A maior crítica em relação ao acordo de reparação é o afastamento das vítimas nos processos de negociação. “Enquanto os problemas econômicos, sociais e ambientais se ampliam, a Vale busca ter o controle do processo de reparação dos danos causados por ela mesma, utilizando-se de todos mecanismos à disposição”, escreveu o MAB em publicação na sua página. “Além de articular nos governos e no Poder Judiciário diversas formas de negar direitos, dificultando a participação dos atingidos no processo, a empresa trabalha cooptando lideranças locais para criar conflitos entre os moradores e enfraquecer a luta coletiva. Além disso, promove assédio moral através de seus funcionários”.

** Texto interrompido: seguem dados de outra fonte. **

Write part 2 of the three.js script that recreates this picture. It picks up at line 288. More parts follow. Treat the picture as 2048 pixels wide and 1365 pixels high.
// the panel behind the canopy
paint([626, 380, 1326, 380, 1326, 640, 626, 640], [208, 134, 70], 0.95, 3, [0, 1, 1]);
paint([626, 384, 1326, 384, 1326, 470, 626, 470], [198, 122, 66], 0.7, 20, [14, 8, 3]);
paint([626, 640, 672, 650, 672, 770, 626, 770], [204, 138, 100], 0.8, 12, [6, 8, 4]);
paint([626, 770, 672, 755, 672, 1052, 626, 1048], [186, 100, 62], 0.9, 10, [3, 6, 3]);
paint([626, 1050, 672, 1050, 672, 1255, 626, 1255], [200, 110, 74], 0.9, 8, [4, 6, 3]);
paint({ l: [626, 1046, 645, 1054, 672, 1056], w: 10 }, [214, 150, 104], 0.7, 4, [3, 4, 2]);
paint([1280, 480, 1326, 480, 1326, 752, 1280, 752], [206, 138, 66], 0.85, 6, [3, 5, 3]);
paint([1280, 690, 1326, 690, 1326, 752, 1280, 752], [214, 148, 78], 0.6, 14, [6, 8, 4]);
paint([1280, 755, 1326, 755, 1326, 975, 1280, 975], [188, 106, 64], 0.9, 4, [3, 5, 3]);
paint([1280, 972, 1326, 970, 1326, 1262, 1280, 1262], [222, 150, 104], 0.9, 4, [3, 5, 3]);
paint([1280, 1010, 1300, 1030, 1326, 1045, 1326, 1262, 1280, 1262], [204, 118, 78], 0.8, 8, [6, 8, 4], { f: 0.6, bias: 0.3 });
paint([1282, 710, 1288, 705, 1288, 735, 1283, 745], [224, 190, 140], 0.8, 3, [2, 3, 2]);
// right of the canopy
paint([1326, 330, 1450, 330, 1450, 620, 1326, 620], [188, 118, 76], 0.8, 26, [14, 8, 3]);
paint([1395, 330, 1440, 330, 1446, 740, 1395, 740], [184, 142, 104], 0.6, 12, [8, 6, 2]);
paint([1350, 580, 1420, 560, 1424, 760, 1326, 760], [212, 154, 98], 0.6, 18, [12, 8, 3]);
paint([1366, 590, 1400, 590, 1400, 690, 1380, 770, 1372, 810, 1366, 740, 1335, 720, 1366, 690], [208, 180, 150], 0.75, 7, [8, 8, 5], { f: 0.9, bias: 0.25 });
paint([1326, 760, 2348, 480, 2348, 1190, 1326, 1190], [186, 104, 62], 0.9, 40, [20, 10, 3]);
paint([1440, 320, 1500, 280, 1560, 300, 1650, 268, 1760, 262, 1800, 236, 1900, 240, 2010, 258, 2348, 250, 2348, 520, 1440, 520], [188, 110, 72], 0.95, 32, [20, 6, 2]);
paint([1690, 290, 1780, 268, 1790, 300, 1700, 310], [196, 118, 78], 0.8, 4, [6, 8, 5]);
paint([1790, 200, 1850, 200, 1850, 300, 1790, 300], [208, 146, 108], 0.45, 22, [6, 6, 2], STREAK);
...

Em fevereiro de 2020, a Vale fez um acordo com o governo do estado e entidades de justiça, sob sigilo e sem o envolvimento das famílias atingidas, economizando R$ 17 bilhões. Dos R$ 54 bilhões pedidos nas ações de reparação dos danos, a Vale vai pagar apenas R$ 37 bilhões. “Parte desse montante será transferido para o governo do estado investir em obras que nada têm a ver com a reparação do crime de Brumadinho. É o caso do Rodoanel, que levou R$ 4,4 bilhões do acordo e irá criar novos atingidos ou atingir novamente famílias no trecho em que a obra será executada”.
Atualmente, o MAB está junto a outras organizações questionando no Tribunal de Justiça de Minas Gerais (TJ/MG) e no Supremo Tribunal Federal (STF) a legitimidade do acordo. A reivindicação é que os atingidos sejam o principal foco dos programas de reparação da bacia do rio Paraopeba, a fim de melhorar efetivamente as condições de vida da população, ampliando o acesso a serviços básicos para atender às novas demandas sociais criadas pelo próprio crime.
Romaria em memória e justiça
Desde 22 de janeiro, Brumadinho e a bacia do Paraopeba recebem a III Romaria pela Ecologia Integral com o lema Memória e Justiça. A programação conta com ações presenciais e virtuais e presença de organizações nacionais e internacionais. O evento é realizado pela Região Episcopal Nossa Senhora do Rosário (RENSER), da Arquidiocese de Belo Horizonte, junto às pastorais e movimentos sociais, Assessorias Técnicas Independentes, ONG’s, entidades da sociedade civil organizada.
A Romaria começou no acolhimento das vítimas das enchentes em Brumadinho e ao longo da bacia do Paraopeba. Para as pessoas atingidas, é impossível não reviver a dor da lama de 25 de janeiro de 2019, especialmente agora que os rejeitos da mineração voltam à superfície.